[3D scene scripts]
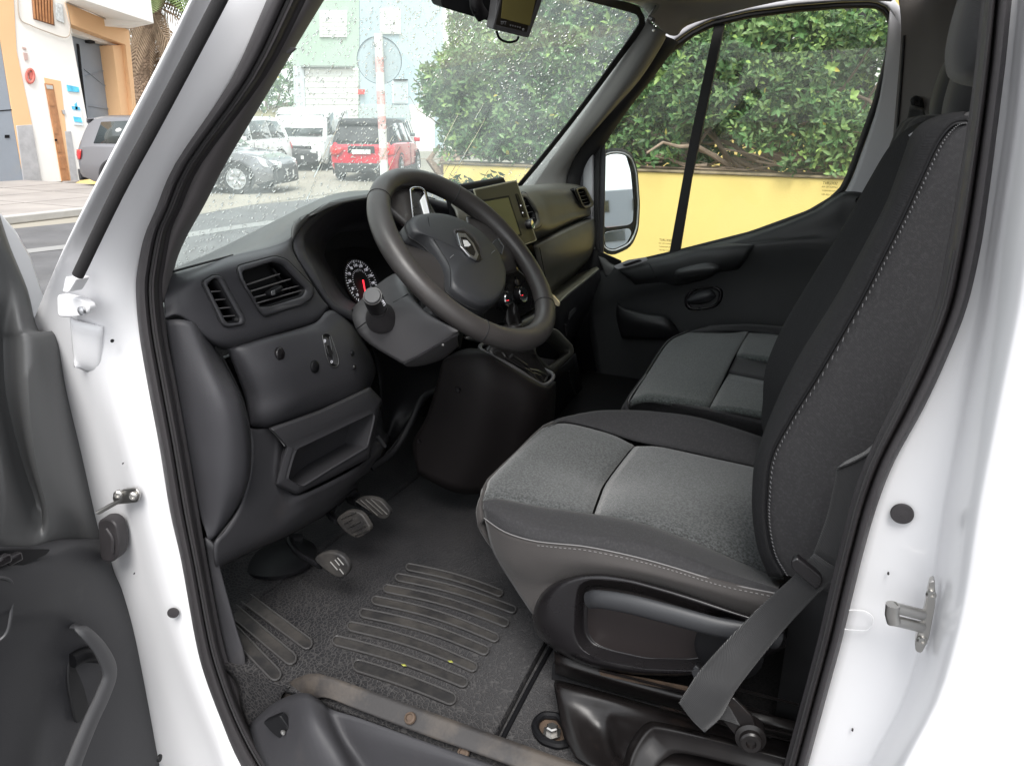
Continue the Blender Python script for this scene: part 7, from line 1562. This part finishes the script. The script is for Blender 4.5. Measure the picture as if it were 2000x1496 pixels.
    mk('windshield_pane', [V(fx0*L_+.08, a[2]*.90, a[0]+.04), V(fx0*L_+.08, -a[2]*.90, a[0]+.04), V(fx1*L_+.10, -b[3]*.92, b[1]+.0), V(fx1*L_+.10, b[3]*.92, b[1]+.0)], [(0, 1, 2, 3)], cglass, e, solid=.01)
    if kind != 'van':
        a = roofx(-.478); b = roofx(-.405); mk('rear_window', [V(-.475*L_-.07, a[2]*.86, zb*1.04), V(-.475*L_-.07, -a[2]*.86, zb*1.04), V(-.405*L_-.10, -b[3]*.94, b[1]-.10), V(-.405*L_-.10, b[3]*.94, b[1]-.10)], [(0, 1, 2, 3)], cglass, e, solid=.01)
        mk('roof_spoiler', [V(-.43*L_-.06, s_*b[3]*.9, b[1]-z_) for s_ in (1, -1) for z_ in (.0, .08)]+[V(-.36*L_, s_*b[3]*.9, b[1]+.01) for s_ in (1, -1)], [(0, 2, 3, 1), (0, 4, 5, 2)], roofc or paint, e, solid=.02)
    # rear: lamps, plate, bumper
    bx = -.5*L_
    for s in (-1, 1):
        net('tail_lamp', [[V(bx-.03, s*hw*.50, zb*.90), V(bx-.03, s*hw*.78, zb*.92), V(bx+.16, s*hw*.955, zb*.93)], [V(bx-.04, s*hw*.55, zb*.82), V(bx-.04, s*hw*.80, zb*.80), V(bx+.14, s*hw*.965, zb*.82)], [V(bx-.03, s*hw*.62, zb*.74), V(bx-.03, s*hw*.80, zb*.70), V(bx+.10, s*hw*.95, zb*.72)]], lampr, e, su=2, sv=3, solid=.02)
        net('head_lamp', [[V(-bx+.00, s*hw*.42, .66), V(-bx-.02, s*hw*.66, .70), V(-bx-.34, s*hw*.93, .76)], [V(-bx+.02, s*hw*.45, .60), V(-bx-.01, s*hw*.68, .61), V(-bx-.30, s*hw*.94, .66)], [V(-bx+.01, s*hw*.50, .55), V(-bx-.01, s*hw*.68, .55), V(-bx-.22, s*hw*.91, .58)]], lampw, e, su=2, sv=3, solid=.02)
    box('rear_plate', (bx-.035, 0, zb*.80), (.02, .50, .11), platem, e, bevel=.004)
    box('plate_recess', (bx-.015, 0, zb*.86), (.03, .72, .18), trimb, e, bevel=.02)
    box('front_plate', (-bx+.05, 0, .42), (.02, .50, .11), platem, e, bevel=.004)
    net('rear_bumper', [[V(bx-.04, s*hw*.80, z) for s in (-1, -.5, 0, .5, 1)] for z in (.48, .36, .24)], trimb, e, su=2, sv=3, solid=.05)
    net('front_bumper', [[V(-bx+.02-.08*abs(s)**3, s*hw*.84, z) for s in (-1, -.5, 0, .5, 1)] for z in (.62, .40, .22)], trimb, e, su=2, sv=3, solid=.04)
    if kind == 'van': net('grille', [[V(-bx+.03, s*hw*.55, z) for s in (-1, 0, 1)] for z in (.78, .68)], trimb, e, solid=.03)
    return e
def ang(dx, dy): return math.atan2(dy, dx)
cp = lambda n, c, r=.3, mt=0: mat(n, c, r, mt, coat=.8)
car('parked_car', (14.35, -12.0), ang(-.934, -.357), 4.45, 1.82, 1.62, cp('silver_grey_paint', (.19, .19, .205), .3, .35), 'grey metallic car with bright six spoke wheels parked nearest, side on', group='cars parked across the street')
car('parked_car', (16.95, -15.85), ang(-.18, 1), 4.3, 1.78, 1.62, cp('white_car_paint', (.76, .77, .77)), 'white hatchback with its red tail lamp beside the white van', group='cars parked across the street')
car('parked_van', (17.6, -20.4), ang(-.42, .91), 4.3, 1.86, 1.90, cp('white_van_paint', (.78, .79, .79)), 'small white van facing the street behind the white hatchback', cat='van', kind='van')
car('parked_car', (13.25, -17.95), ang(.36, -.93), 4.1, 1.82, 1.60, cp('red_paint', (.60, .015, .04)), 'red hatchback seen from behind beside the banded sign pole', group='cars parked across the street', roofc=trimb)
car('parked_car', (16.9, -24.0), ang(-.45, .89), 4.2, 1.78, 1.62, cp('dark_grey_paint', (.10, .13, .13), .3, .3), 'dark grey car facing the street partly hidden by the red hatchback', group='cars parked across the street')

# ---------------- the street behind the van (what the door mirror looks back on)
wh = empty('warehouse', (-62, -9, 0), label='grey warehouse with orange base behind the van in the mirror', cat='building')
box('wall', (0, 0, 1.7), (8, 14, 3.4), mat('grey_sheet', (.35, .38, .42), .6), wh, bevel=.05)
box('base_band', (4.03, 0, .3), (.1, 14, .6), mat('orange_band', (.60, .20, .10), .7), wh, bevel=.02)
for k_ in range(3): box('window', (4.05, -4+k_*4, 2.2), (.1, 2.2, .9), cglass, wh, bevel=.02)

# ---------------- keep every piece within thing > part > sub-part
def level(o):
    n = 0
    while o.parent: o = o.parent; n += 1
    return n
for o in list(COL.objects):
    while level(o) > 2:
        mw = o.matrix_world.copy(); p = o.parent.parent; o.parent = p
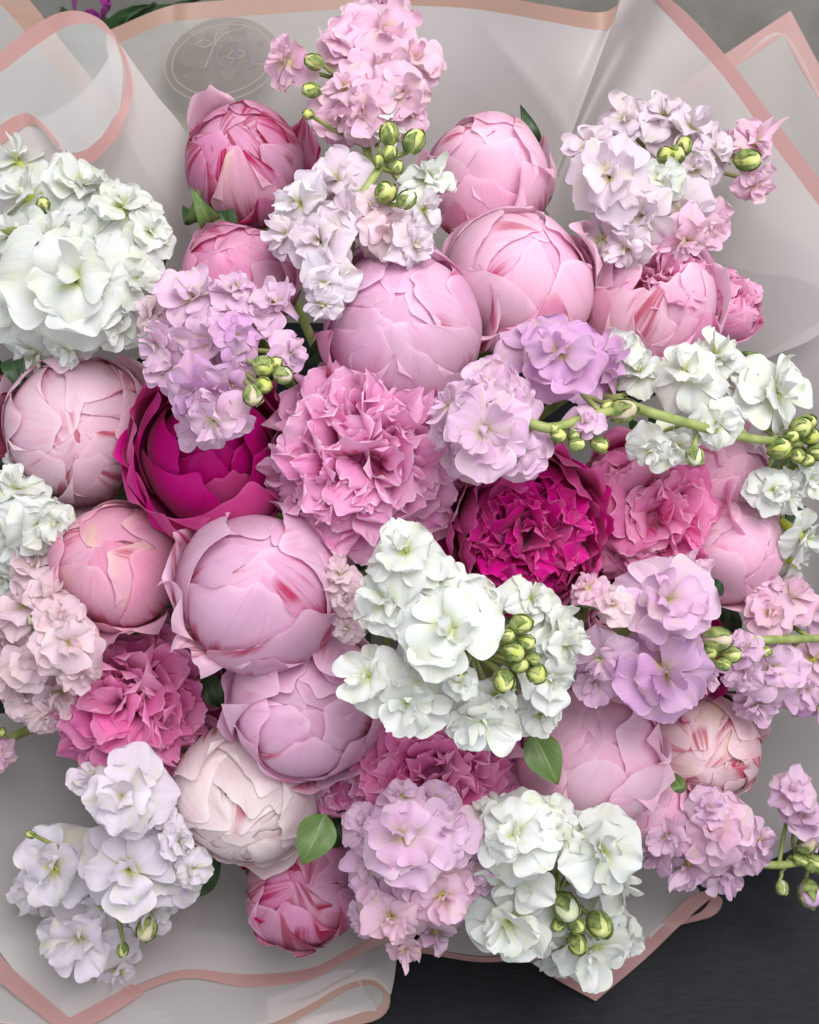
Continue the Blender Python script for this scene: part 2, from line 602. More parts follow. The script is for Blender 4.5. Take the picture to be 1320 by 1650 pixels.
def pom_petals(T, c, fr, R, mat, N=90, thmax=80, inner=0.45, width=0.33, amp=0.075, bend=0.12, jit=0.24, th0=0, wild=0.85, frill=0.04):
    ax, e1, e2 = fr
    ca, cb = math.cos(R_(th0)), math.cos(R_(thmax))
    for i in range(N):
        ct = ca + (cb - ca) * (i + 0.5) / N
        th = math.acos(ct)
        ph = i * 2.39996 + uni(-.3, .3)
        rad = math.cos(ph) * e1 + math.sin(ph) * e2
        d = norm(ct * ax + math.sin(th) * rad + rng.normal(0, jit * .5, 3))
        tang = norm(np.cross(ax, d) + 1e-3)
        e = norm(tang + rng.normal(0, wild, 3))
        e = norm(e - d * (e @ d))
        n = np.cross(d, e)
        if n @ ax > 0:           # petals fold outwards over their neighbours
            n = -n
        nu, nv = 24, 10
        U, V = np.meshgrid(np.linspace(-1, 1, nu + 1), np.linspace(0, 1, nv + 1))
        ln = uni(.80, 1.12)
        w = R * width * uni(.55, 1.35)
        s = w * U * blade(V, .3, .8) * (1 + .06 * wave(V * 3, U * 0, 2.5, 2))
        v2 = V * (1 - 0.14 * U * U * V ** 2)
        r = R * (inner + (ln - inner) * v2) + R * frill * V ** 3 * wave(U, V * 0, 5.0, 3)
        b = uni(0.2, 1.3) * bend
        nn = R * (b * V ** 2.4 + amp * V ** 1.6 * (wave(U, V, 3.6, 2) + .2 * wave(U, V, 9, 2)) - 0.12 * U * U * V * uni(-0.6, 1.4))
        r = r - R * b * 0.45 * V ** 4
        P = c + r[..., None] * d + s[..., None] * e + nn[..., None] * n
        T.grid('petal', P, mat)


def peony(px, py, r, kind, mat, label, dz=0.0, tilt=None, inner_mat=None, elong=1.04, category='peony', **kw):
    z = dome(px, py) + dz
    R = rr(r * 1.08, z)
    ax = peony_axis(px, py, tilt)
    fr = frame(ax)
    c = pt(px, py, z - R * 0.95)
    base = c - ax * R
    T = Thing('peony', base, label, category, 'peonies in the bouquet')
    T.c, T.R, T.fr = c, R, fr
    m = MAT[mat]
    im = MAT[inner_mat or mat]
    if kind == 'bud':
        a = dict(N=16)
        a.update(kw)
        bud_petals(T, c, fr, R, m, elong=elong, **a)
        T.grid('flower_core', ball(c, R * 0.74, fr, elong), im)
        for i in range(3):      # loose guard petals low on the bud
            P = cup_petal(c, fr, R * 1.02, R_(uni(62, 85)), R_(uni(32, 42)), R_(uni(28, 40)), i * 2.1 + uni(0, 1), uni(.04, .22), .03,
                          .02, 4, elong, 14, 10, .3, .06)
            T.grid('petal', P, m)
    elif kind == 'half':
        a = dict(N=15, r0=0.86, tips=(22, 58), lift=(0.0, 0.12), ruffle=0.03, en=0.08)
        pw = dict(N=80, thmax=58, width=.22, inner=.45, amp=.06)
        pw.update(kw.pop('pom', {}))
        a.update(kw)
        bud_petals(T, c, fr, R, m, elong=elong, **a)
        pom_petals(T, c, fr, R * 0.97, im, **pw)
        T.grid('flower_core', ball(c, R * 0.6, fr, elong), im)
    elif kind == 'pom':
        a = dict(N=120, thmax=88)
        a.update(kw.pop('pom', {}))
        pom_petals(T, c, fr, R * 1.06, im, **a)
        bud_petals(T, c - ax * R * .1, fr, R, m, N=kw.get('guards', 10), r0=0.93, tips=(66, 96), L=(34, 46), Wd=(26, 40), lift=(0.0, 0.3), ruffle=0.07,
                   en=0.12, edge=(-.06, .06))
        T.grid('flower_core', ball(c, R * 0.5, fr, elong), im)
    elif kind == 'rose':
        a = dict(N=38, r0=0.30, tips=(4, 56), L=(44, 56), Wd=(34, 52), lift=(0.0, 0.16), ruffle=0.05, en=0.09, rf=5, jit=7)
        heart = kw.pop('heart', None)
        a.update(kw)
        bud_petals(T, c, fr, R, m, elong=elong, **a)
        if heart:
            pom_petals(T, c - ax * R * .08, fr, R * .92, im, **heart)
        T.grid('flower_core', ball(c, R * 0.28, fr, elong), im)
    # stem down to the tie
    p0 = c - ax * R * 0.85
    mid = c - ax * R * 1.7 + np.array([0, 0, -0.02])
    path = crom([p0, mid, (mid + BIND) / 2 + rng.normal(0, .004, 3), BIND + rng.normal(0, .008, 3)], 12)
    T.grid('stem', tube(path, [0.0032] * 12, 8), MAT['stem'])
    # green sepals under the head
    for i in range(3):
        P = cup_petal(c, fr, R * 1.03, R_(uni(105, 118)), R_(24), R_(20), i * 2.1 + uni(0, .8), .05, .0, .01, 3, elong, 6, 6, .5, .02)
        T.grid('sepal', P, MAT['leaf'])
    return T


def leaf(T, b, t, z0, z1, width, mat='leaf', curl=0.012, roll=0.0):
    """a pointed leaf from pixel b to pixel t (depths z0, z1)"""
    A, B = pt(*b, z0), pt(*t, z1)
    d = B - A
    ln = np.linalg.norm(d)
    d = d / ln
    side = norm(np.cross(d, np.array([0, 0, 1.0])) + np.array([0, 0, roll]))
    n = np.cross(side, d)
    U, V = np.meshgrid(np.linspace(-1, 1, 9), np.linspace(0, 1, 13))
    w = rr(width, z0) * np.sin(np.pi * V ** 0.8) ** 0.85 * (1 - 0.25 * V)
    P = A + (V * ln)[..., None] * d + (w * U)[..., None] * side
    h = -curl * 4 * (V - .5) ** 2 + 0.25 * w * np.abs(U) + 0.0012 * wave(U, V * 4, 3, 3)
    P = P + h[..., None] * n
    T.grid('leaf', P, MAT[mat])
    return T


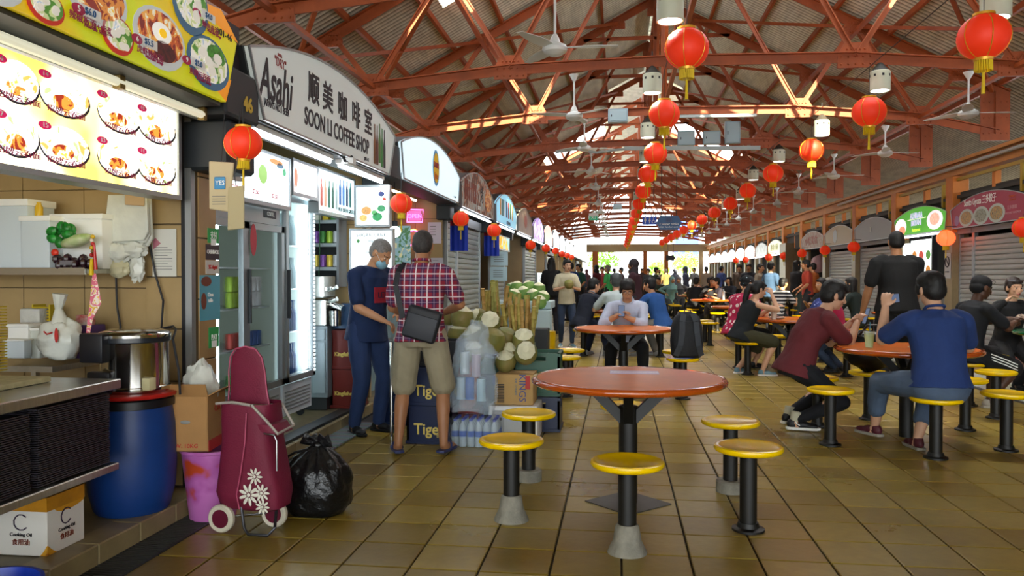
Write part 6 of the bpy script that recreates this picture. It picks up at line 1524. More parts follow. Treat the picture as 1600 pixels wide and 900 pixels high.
cl_ = [(722, 498, 6.75, 0, (.0, .1, 0), 1.05, 'white-topped coconut at the upper left of the pile'), (747, 500, 6.9, 1, (.5, -.9, 0), 1, 'tilted coconut with white top right of the upper left one'), (764, 505, 6.72, 0, (.9, .45, 0), 1, 'coconut with a large white cut face in the middle of the pile'),
       (718, 524, 6.72, 1, (0, .05, 0), 1, 'brownish coconut at the left of the second layer'), (741, 528, 6.66, 0, (.3, -.3, 0), 1.05, 'green coconut with white top in the second layer'), (769, 534, 6.60, 4, (.1, .2, 0), 1.12, 'large uncut brown-green coconut in front'), (712, 555, 6.66, 0, (.2, .3, 0), .95, 'coconut at the lower left beside the basket'),
       (740, 553, 6.56, 0, (.2, 0, 0), 1, 'coconut just above the plastic bag'), (790, 528, 6.9, 2, (.1, .4, 0), 1, 'uncut green coconut behind the large one'), (795, 552, 6.72, 0, (.4, .2, 0), .9, 'small white-topped coconut left of the two cut ones'), (818, 532, 6.72, 0, (.6, .1, 0), 1, 'upper white-topped coconut on the green crate'), (822, 552, 6.58, 0, (1.1, .2, 0), 1, 'lower coconut with white cut face on the green crate'),
       (790, 565, 6.62, 0, (.5, 0, 0), .95, 'coconut half hidden by the plastic bag'), (703, 495, 6.9, 2, (0, 0, 0), .9, 'yellowish coconut beside the plaid shirt'), (730, 512, 6.85, 1, (.3, .2, 0), .95, 'coconut with pale top peeking between the upper ones')]
for (px_, py_, y, k_, tl, sc, lb) in cl_: coco(lb, P(px_, py_, Y=y), k_, tl, 'coconuts of the front pile', sc * .96)
gl = [(803, 462, 11.0), (818, 458, 11.1), (833, 462, 11.0), (848, 465, 10.9), (808, 450, 11.2), (826, 449, 11.2), (800, 452, 11.3), (842, 452, 11.2), (843, 477, 10.5)]
gt_ = thing('display_table', 'pale blue table carrying the green coconuts', 'table', (-1.52, 11.05, 0)); zt = P(825, 470, Y=11.0).z
MB().bb(-.34, .62, -.35, .35, zt - .1, zt - .0).build('tabletop', mat('pale_blue_board', '#a8bcc0', rough=.4), gt_, smooth=0, bev=.01); MB().bb(-.30, .56, -.3, .3, .02, zt - .1).build('table_skirt', mat('pale_blue_skirt', '#6f8890', rough=.5), gt_, smooth=0)
lbg = ['left front', 'centre front', 'right front', 'far right', 'left rear', 'upper middle', 'leftmost', 'right rear', 'lower right']
for i, (px_, py_, y) in enumerate(gl):
    if i == 8: coco('green coconut on the lower stand right of the pale blue table', P(px_, py_ - 4, Y=y), 3, (.2, .1, 0), 'green coconuts on the pale blue table', .95)
    else: coco(lbg[i] + ' green coconut on the pale blue table', P(px_, py_, Y=y), 3, (.2 * math.sin(i), .3 * math.cos(i * 2), 0), 'green coconuts on the pale blue table', .95)
o = tag(MB().bb(-.18, .18, -.16, .16, 0, P(845, 485, Y=10.4).z).build('pale_stand', mat('pale_blue_board', '#a8bcc0'), loc=(P(840, 485, Y=10.5).x, 10.5, 0), smooth=0, bev=.01), 'pale stand right of the green coconut table', 'stand')
yb2 = P(856, 500, Y=9.9); o = tag(MB().lathe([(0, 0), (.09, 0), (.10, .3), (.09, .3), (0, .29)], 16).build('yellow_bin', mat('bin_yellow', '#c8a400', rough=.4), loc=(yb2.x, 9.9, .36)), 'yellow plastic bin on the red pail', 'bin')
o = tag(MB().lathe([(0, 0), (.09, 0), (.11, .34), (.10, .34), (0, .3)], 16).build('red_pail', mat('pail_red', '#8c2420', rough=.4), loc=(yb2.x, 9.9, .0)), 'red ribbed pail under the yellow bin', 'pail')
o = tag(MB().bb(-.12, .12, -.14, .14, 0, .72).build('black_bin', DARK, loc=(P(843, 520, Y=9.6).x, 9.5, 0), smooth=0, bev=.01), 'dark crate stack behind the sugar cane', 'crate')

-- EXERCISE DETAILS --
Copy out every line in the listing where the word "Python" appears.

-- CORRECT RESPONSE --
Continue the Blender Python script for this scene: part 7, from line 1562. This part finishes the script. The script is for Blender 4.5. Measure the picture as if it were 2000x1496 pixels.
Continue the Blender Python script for this scene: part 2, from line 602. More parts follow. The script is for Blender 4.5. Take the picture to be 1320 by 1650 pixels.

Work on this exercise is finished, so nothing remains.